--- BEGIN ---

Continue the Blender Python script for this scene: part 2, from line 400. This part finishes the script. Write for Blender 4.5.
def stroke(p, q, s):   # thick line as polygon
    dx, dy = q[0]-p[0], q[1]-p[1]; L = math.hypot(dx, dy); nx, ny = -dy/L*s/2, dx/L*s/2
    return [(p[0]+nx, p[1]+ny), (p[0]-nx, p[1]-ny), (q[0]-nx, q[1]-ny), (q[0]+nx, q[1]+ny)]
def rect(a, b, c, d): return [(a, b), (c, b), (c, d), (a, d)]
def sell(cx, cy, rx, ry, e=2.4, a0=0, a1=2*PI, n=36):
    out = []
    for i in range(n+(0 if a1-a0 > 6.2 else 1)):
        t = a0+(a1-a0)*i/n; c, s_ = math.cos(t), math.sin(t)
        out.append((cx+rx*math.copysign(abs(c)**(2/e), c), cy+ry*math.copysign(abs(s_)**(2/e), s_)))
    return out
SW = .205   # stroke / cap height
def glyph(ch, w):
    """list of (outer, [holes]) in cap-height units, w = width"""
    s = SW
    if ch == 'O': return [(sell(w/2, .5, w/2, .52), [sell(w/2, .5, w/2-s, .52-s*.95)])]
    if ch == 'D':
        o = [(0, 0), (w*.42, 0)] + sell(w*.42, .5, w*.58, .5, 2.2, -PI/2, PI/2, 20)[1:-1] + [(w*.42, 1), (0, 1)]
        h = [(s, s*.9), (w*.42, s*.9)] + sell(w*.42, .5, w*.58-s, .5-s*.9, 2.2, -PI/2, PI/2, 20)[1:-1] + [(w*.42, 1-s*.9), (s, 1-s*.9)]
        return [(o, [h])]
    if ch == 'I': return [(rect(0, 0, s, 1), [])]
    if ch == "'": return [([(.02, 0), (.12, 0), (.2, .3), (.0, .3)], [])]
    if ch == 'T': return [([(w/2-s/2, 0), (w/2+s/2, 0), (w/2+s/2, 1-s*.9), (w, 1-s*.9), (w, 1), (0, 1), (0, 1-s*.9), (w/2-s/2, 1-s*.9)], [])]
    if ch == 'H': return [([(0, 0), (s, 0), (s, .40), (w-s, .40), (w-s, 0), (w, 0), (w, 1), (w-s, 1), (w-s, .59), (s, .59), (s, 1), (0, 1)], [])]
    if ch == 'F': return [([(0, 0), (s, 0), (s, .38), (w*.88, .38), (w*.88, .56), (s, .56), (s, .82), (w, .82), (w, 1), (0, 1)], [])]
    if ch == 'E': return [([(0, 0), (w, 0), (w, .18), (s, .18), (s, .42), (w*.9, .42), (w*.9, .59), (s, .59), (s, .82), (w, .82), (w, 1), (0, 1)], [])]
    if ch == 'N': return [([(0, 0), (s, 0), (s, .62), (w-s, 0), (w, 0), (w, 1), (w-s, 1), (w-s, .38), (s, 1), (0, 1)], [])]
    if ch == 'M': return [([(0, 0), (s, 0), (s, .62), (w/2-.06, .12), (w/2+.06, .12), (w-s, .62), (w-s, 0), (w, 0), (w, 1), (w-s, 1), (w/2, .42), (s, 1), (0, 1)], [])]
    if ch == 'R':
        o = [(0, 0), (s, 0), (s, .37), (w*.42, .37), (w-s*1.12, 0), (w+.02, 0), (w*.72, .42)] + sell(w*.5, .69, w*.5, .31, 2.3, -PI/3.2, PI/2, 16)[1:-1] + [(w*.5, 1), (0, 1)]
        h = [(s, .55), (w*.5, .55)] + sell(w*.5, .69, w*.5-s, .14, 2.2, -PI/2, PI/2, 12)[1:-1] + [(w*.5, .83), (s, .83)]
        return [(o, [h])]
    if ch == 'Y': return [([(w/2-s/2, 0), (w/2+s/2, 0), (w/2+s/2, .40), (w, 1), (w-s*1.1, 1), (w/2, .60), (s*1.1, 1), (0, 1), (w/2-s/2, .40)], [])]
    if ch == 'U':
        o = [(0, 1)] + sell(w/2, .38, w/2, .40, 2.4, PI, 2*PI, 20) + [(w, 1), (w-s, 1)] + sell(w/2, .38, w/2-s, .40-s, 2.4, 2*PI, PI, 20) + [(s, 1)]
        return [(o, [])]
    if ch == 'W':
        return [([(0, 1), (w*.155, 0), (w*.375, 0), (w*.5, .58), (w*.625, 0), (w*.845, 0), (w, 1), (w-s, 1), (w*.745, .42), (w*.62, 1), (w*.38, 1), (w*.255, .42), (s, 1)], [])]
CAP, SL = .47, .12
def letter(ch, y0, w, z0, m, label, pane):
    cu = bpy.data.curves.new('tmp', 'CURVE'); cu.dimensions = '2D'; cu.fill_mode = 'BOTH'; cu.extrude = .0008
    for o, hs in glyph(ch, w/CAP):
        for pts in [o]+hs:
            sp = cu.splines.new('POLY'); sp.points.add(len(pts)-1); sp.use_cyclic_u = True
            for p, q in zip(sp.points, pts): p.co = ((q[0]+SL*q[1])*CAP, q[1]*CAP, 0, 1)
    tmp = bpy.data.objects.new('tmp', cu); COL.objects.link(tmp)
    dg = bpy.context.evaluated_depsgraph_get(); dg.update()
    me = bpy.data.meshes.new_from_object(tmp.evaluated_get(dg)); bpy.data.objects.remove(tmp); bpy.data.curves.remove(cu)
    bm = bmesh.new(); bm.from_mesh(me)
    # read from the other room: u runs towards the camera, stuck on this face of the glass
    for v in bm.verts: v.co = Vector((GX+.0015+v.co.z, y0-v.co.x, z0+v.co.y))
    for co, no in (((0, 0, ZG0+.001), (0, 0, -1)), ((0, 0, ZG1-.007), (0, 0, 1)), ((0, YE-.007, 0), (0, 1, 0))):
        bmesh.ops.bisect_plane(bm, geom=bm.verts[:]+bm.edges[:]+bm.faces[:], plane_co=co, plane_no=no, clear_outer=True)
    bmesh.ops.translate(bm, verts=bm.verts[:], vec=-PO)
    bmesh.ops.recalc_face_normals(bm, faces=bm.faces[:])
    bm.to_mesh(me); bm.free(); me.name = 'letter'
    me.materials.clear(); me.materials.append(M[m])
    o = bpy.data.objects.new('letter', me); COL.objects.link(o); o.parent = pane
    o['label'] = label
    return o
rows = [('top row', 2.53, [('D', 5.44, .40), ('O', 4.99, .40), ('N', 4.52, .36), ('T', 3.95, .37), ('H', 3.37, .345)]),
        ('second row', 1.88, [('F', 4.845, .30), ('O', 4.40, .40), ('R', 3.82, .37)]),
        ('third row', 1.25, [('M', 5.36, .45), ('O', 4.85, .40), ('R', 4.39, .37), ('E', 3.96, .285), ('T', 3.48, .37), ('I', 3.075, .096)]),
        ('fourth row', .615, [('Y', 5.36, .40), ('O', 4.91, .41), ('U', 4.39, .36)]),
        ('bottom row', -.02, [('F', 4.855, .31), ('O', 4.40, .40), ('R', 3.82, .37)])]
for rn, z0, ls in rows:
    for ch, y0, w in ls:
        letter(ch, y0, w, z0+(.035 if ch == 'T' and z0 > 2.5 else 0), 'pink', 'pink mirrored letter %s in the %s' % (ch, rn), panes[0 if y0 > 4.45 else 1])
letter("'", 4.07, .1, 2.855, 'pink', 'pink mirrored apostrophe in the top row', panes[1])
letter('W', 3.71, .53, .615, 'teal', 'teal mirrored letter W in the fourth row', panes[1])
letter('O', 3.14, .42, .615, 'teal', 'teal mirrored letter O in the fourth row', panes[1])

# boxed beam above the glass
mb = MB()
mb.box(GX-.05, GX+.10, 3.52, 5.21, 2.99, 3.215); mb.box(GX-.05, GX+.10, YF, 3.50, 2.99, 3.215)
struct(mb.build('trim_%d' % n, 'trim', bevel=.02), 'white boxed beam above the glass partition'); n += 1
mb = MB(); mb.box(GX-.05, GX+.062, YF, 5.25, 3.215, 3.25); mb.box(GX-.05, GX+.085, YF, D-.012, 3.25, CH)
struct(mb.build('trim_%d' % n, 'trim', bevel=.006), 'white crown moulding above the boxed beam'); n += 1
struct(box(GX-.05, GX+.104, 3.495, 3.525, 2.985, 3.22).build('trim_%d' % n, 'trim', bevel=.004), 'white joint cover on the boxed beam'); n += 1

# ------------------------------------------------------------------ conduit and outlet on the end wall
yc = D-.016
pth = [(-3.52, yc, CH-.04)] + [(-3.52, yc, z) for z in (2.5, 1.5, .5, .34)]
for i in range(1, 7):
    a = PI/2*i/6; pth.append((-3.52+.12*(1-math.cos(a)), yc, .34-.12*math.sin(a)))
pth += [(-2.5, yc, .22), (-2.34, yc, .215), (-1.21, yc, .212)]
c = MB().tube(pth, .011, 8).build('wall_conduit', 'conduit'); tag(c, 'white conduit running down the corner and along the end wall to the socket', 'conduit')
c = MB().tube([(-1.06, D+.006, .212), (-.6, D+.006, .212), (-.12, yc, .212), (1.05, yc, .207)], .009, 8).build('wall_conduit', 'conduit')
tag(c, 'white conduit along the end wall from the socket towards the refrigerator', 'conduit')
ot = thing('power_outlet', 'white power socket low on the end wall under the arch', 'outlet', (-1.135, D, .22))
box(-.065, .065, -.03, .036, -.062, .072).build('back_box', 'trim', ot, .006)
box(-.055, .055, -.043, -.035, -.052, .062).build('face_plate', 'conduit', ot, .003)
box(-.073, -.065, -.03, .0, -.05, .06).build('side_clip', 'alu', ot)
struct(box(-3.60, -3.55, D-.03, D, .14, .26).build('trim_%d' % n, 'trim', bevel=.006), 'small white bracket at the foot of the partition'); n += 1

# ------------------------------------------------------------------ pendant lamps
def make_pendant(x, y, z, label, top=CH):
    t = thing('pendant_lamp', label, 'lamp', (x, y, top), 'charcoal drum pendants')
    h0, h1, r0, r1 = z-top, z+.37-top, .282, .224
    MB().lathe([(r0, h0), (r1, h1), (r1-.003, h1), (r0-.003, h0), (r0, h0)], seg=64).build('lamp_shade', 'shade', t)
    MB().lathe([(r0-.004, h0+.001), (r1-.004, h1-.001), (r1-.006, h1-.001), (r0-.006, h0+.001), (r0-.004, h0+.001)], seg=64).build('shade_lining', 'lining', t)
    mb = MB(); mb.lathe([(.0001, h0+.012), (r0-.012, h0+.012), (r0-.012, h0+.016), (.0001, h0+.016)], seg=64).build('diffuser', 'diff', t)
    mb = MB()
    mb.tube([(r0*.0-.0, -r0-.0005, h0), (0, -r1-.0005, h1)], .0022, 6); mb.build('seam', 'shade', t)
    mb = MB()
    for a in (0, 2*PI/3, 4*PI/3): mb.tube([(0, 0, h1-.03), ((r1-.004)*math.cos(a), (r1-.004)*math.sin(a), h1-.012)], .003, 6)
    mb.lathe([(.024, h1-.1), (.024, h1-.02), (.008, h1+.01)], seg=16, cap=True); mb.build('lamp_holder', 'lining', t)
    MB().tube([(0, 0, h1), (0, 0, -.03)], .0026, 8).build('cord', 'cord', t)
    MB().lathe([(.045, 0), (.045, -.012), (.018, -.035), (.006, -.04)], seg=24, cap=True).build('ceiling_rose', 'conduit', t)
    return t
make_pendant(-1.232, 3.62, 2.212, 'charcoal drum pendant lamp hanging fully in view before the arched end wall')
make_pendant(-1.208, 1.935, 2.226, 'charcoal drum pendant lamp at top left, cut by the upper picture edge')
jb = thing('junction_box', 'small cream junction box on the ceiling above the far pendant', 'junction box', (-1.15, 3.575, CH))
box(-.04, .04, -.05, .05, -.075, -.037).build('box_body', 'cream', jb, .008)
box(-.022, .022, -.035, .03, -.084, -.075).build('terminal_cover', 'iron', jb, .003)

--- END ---

### What you are asked to do:
Pick out the lines containing the string "this".

### Completed exercise:
Continue the Blender Python script for this scene: part 2, from line 400. This part finishes the script. Write for Blender 4.5.
    # read from the other room: u runs towards the camera, stuck on this face of the glass